Jordan Libowitz, a spokesman for the watchdog group Citizens for Responsibility and Ethics in Washington, told Business Insider that when lawyers representing the president’s business appear to press a foreign leader on such a matter, “how is the foreign leader supposed to differentiate President Trump’s business from President Trump himself?”

“Will there be political consequences if the foreign leader does not side with the Trump team?” he continued. “Are they implying that? These are dangerous questions, but ones we have to ask. President Trump should divest from his businesses to end these serious conflicts of interest.”

On Monday, Panama’s vice president and foreign secretary, Isabel Saint Malo, said her office was copied on the letter,which she described as urging the executive branch “to interfere in an issue clearly of the judicial branch.”

The hotel dispute gained notoriety in February when Orestes Fintiklis, the majority owner of the then-Trump International Hotel and Tower in Panama City, arrived with associates in the lobby with the aim of ousting the Trump Organisation, which had managed the hotel since its 2011 opening.

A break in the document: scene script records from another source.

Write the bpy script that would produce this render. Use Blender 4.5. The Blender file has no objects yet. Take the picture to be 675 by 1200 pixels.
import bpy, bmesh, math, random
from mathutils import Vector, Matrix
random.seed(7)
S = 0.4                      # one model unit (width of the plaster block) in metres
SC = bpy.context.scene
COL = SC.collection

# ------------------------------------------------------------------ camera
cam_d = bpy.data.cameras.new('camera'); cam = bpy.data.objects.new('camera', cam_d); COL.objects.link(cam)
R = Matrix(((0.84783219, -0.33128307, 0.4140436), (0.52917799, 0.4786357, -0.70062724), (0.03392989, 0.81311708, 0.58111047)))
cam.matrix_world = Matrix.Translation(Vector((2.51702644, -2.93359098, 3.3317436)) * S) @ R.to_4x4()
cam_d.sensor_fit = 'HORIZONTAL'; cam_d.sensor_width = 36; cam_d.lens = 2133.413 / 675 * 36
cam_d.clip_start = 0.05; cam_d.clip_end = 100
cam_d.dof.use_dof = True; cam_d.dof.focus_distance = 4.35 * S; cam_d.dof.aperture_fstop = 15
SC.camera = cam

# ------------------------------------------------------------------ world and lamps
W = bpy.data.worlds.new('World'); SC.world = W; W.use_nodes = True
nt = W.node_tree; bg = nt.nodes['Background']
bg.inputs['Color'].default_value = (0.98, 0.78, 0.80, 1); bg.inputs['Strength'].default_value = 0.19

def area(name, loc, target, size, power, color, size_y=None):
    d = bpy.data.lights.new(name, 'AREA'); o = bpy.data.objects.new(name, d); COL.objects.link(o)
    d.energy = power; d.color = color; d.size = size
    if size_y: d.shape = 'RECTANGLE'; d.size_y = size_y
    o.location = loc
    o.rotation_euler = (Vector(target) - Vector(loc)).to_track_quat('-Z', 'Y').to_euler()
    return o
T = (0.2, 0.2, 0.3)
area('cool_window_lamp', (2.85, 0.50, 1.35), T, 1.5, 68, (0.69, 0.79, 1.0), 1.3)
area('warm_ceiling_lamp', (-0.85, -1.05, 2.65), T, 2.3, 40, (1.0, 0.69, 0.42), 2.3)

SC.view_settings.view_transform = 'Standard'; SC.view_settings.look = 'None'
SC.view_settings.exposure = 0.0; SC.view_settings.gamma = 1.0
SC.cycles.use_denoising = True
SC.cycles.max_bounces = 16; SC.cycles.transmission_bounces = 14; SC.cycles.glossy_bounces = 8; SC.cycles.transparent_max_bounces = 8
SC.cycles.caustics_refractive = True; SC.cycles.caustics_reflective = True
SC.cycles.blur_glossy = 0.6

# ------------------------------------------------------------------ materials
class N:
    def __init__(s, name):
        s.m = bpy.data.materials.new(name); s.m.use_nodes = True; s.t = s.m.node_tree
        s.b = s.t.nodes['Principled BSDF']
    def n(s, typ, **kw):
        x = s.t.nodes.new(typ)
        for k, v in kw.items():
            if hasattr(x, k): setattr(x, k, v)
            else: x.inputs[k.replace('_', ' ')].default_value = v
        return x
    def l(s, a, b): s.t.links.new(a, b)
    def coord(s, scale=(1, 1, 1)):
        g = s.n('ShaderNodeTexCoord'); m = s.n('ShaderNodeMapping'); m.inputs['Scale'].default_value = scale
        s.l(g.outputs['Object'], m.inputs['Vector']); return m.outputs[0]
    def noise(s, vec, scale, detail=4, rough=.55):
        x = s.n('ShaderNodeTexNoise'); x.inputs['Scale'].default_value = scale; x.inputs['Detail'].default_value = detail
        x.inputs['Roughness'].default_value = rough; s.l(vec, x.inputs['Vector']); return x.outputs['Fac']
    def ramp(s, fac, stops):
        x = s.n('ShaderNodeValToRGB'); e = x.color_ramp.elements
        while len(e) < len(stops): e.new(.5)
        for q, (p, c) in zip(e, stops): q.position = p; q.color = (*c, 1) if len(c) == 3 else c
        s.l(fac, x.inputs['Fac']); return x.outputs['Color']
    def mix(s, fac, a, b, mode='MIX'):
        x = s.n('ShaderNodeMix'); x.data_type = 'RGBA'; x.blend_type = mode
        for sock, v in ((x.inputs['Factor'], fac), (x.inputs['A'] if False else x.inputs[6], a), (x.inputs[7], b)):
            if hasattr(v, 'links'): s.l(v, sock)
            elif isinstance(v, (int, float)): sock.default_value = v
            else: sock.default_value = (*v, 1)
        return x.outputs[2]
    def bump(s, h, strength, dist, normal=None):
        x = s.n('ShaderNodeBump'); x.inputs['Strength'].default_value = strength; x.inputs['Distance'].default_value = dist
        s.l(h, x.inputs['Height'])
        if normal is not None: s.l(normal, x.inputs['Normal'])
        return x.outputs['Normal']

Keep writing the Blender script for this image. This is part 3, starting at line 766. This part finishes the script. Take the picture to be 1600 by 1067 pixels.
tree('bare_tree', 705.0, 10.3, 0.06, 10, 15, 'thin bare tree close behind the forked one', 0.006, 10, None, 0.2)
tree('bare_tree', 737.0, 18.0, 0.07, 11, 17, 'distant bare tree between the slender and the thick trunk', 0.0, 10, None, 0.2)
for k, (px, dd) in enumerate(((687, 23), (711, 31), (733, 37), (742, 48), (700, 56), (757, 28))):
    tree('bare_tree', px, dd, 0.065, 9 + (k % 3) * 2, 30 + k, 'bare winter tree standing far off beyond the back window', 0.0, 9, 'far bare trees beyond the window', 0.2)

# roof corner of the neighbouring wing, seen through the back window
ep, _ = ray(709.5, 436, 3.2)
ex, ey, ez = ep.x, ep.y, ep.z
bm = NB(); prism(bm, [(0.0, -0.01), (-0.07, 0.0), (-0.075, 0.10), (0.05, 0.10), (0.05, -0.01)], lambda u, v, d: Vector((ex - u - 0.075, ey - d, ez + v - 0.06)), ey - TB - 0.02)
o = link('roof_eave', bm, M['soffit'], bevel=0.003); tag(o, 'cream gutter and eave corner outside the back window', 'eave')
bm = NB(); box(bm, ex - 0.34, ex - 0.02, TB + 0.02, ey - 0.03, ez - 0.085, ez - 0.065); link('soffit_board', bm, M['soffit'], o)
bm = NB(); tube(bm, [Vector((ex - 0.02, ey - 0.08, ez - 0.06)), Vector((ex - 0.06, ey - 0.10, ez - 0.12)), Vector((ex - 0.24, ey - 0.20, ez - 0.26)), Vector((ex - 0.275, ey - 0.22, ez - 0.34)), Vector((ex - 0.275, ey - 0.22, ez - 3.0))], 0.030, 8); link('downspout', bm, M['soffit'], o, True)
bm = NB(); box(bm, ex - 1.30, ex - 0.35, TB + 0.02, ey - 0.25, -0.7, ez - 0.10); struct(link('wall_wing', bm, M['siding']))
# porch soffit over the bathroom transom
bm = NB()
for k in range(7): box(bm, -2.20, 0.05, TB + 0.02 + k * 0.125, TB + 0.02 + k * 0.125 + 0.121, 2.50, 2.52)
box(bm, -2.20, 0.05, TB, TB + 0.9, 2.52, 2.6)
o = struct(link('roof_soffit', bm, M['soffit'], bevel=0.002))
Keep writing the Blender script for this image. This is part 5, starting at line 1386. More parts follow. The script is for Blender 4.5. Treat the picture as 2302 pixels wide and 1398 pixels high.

The organisation, however, refused to leave. Over the next few days, police were called to the property to “keep the peace,” the AP reported. And after Fintiklis and his associates delivered termination notices to Trump Organisation employees at the hotel, witnesses said they saw Trump executives moving files to a room to be shredded.

Fintiklis wanted to drop the Trump name from the building and argued in court documents that the Trump Organisation’s mismanagement caused occupancy levels to drop while expenses rose. Fintiklis claimed victory last month, saying Panamanian authorities allowed him to take over the hotel’s administration.

“Today, this dispute has been settled by the judges and the authorities of this country,” Fintiklis said.

The hotel has since been renamed the Bahia Grand.

On March 27, a US arbitrator ruled that the Trump Organisation shouldn’t have been evicted while arbitration was ongoing, though he did not reinstate the hotel’s management.